_Exercise description_
Copy each line in which the string "this" occurs.

_Dataset entries_
* BEGIN *

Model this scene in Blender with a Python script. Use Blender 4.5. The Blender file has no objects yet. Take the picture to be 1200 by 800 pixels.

* END *
* BEGIN *

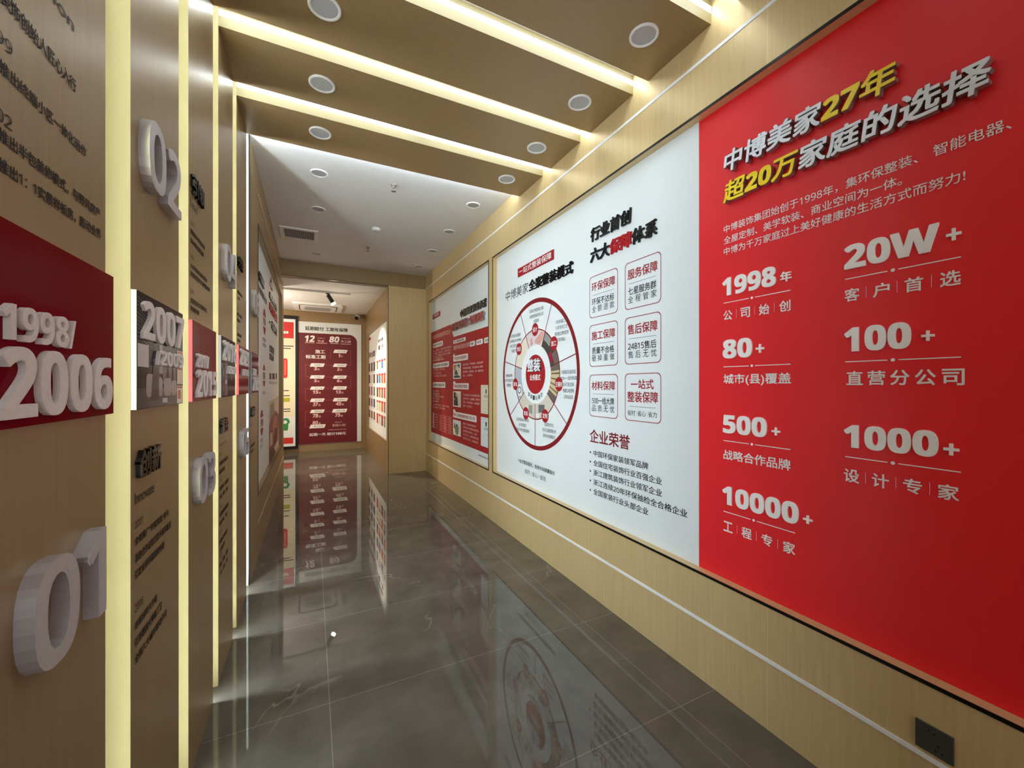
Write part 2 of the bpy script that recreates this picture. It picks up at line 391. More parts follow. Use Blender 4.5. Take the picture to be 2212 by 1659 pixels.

* END *
* BEGIN *

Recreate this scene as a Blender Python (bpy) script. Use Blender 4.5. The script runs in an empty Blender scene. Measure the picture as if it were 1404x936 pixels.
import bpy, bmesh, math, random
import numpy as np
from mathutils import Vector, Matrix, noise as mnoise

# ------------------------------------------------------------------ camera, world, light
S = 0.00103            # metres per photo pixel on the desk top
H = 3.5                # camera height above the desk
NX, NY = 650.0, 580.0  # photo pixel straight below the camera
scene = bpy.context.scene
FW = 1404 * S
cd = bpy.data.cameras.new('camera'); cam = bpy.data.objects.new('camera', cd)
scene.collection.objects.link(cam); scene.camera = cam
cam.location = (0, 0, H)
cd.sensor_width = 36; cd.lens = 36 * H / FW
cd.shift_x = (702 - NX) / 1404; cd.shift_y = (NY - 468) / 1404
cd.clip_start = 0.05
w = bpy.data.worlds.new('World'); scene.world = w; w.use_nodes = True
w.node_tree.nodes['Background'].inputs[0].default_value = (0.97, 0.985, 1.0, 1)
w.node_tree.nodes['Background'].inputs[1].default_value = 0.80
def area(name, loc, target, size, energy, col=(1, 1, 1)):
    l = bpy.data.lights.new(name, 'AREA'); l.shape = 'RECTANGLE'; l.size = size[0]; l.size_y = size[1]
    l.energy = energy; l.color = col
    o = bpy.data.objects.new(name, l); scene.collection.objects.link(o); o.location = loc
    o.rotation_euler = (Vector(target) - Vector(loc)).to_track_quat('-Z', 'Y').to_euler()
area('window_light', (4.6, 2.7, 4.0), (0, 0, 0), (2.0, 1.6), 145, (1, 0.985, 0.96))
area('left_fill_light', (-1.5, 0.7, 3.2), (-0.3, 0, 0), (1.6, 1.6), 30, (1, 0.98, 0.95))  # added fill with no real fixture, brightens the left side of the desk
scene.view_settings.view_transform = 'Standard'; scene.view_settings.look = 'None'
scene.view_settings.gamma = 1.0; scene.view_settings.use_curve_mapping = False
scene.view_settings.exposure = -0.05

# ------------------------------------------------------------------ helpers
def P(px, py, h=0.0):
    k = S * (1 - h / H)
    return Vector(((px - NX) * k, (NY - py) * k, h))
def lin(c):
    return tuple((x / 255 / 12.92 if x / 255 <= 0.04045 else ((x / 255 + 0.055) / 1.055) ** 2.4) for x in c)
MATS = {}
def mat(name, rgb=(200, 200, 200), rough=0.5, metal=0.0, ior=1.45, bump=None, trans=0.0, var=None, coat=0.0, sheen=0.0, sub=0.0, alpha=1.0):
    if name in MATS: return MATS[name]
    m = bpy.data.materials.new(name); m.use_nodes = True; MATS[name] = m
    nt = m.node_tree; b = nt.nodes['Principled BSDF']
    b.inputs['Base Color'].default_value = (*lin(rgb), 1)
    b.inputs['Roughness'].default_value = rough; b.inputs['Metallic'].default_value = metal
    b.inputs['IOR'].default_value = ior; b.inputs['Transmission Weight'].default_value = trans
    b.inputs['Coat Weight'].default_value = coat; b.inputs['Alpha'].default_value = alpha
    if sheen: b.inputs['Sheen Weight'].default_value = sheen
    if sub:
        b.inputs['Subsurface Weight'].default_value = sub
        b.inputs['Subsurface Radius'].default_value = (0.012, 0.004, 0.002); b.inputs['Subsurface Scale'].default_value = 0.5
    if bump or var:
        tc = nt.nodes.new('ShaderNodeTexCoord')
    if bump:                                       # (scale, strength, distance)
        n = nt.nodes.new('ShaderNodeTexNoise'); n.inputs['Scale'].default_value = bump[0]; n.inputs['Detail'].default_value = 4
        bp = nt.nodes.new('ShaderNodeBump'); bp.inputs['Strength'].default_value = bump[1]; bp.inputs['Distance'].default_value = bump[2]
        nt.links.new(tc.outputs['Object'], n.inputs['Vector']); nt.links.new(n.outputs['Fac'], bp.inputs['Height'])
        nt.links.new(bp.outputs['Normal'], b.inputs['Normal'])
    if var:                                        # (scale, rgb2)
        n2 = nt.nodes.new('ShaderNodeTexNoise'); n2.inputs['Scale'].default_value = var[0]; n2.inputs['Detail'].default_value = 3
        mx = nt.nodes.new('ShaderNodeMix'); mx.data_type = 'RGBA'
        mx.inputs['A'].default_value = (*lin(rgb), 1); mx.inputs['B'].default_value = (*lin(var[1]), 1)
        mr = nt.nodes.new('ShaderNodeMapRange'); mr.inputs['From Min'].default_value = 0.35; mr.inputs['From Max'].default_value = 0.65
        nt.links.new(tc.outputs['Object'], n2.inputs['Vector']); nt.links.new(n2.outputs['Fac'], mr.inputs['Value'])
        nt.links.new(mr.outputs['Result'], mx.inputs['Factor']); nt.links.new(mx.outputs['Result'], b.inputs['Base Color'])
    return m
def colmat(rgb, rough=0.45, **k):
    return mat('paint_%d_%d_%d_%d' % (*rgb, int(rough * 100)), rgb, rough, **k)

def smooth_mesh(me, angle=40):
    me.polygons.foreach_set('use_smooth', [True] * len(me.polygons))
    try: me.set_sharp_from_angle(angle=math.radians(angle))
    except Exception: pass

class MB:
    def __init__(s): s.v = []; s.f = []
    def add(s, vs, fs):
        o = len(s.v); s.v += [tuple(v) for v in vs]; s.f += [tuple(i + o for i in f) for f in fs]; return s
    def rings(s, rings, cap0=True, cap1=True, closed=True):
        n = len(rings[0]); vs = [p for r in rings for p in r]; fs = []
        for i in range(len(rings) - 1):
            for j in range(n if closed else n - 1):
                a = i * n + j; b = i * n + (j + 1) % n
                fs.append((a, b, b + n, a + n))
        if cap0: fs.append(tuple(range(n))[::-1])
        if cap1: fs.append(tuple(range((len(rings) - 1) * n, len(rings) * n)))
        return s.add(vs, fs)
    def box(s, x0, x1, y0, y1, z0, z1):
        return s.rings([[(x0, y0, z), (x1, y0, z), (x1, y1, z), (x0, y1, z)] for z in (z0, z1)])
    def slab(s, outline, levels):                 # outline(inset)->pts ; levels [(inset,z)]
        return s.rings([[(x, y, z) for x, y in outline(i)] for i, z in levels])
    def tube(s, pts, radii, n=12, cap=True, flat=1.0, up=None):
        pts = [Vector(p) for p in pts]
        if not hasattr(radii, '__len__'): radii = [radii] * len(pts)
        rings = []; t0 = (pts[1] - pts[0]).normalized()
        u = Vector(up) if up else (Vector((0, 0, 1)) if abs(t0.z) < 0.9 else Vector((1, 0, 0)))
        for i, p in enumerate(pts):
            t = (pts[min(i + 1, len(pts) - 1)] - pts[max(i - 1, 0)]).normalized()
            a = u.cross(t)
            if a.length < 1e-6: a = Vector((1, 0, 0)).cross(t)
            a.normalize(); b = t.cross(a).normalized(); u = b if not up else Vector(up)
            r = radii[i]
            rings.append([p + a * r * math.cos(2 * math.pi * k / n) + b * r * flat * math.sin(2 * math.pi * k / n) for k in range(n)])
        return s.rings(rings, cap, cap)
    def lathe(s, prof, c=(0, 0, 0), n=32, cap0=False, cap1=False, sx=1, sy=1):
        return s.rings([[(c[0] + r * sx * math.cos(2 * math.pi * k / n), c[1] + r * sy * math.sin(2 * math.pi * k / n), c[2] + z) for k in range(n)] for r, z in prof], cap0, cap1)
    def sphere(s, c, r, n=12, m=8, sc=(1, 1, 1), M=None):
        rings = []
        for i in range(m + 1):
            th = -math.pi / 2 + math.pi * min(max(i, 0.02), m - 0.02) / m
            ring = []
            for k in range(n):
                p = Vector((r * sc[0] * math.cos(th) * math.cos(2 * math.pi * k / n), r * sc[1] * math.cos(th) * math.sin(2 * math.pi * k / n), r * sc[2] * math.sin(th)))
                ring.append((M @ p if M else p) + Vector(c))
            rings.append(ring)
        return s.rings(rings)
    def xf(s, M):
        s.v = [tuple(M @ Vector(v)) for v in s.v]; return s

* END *

_Reply_
Model this scene in Blender with a Python script. Use Blender 4.5. The Blender file has no objects yet. Take the picture to be 1200 by 800 pixels.
Write part 2 of the bpy script that recreates this picture. It picks up at line 391. More parts follow. Use Blender 4.5. Take the picture to be 2212 by 1659 pixels.
Recreate this scene as a Blender Python (bpy) script. Use Blender 4.5. The script runs in an empty Blender scene. Measure the picture as if it were 1404x936 pixels.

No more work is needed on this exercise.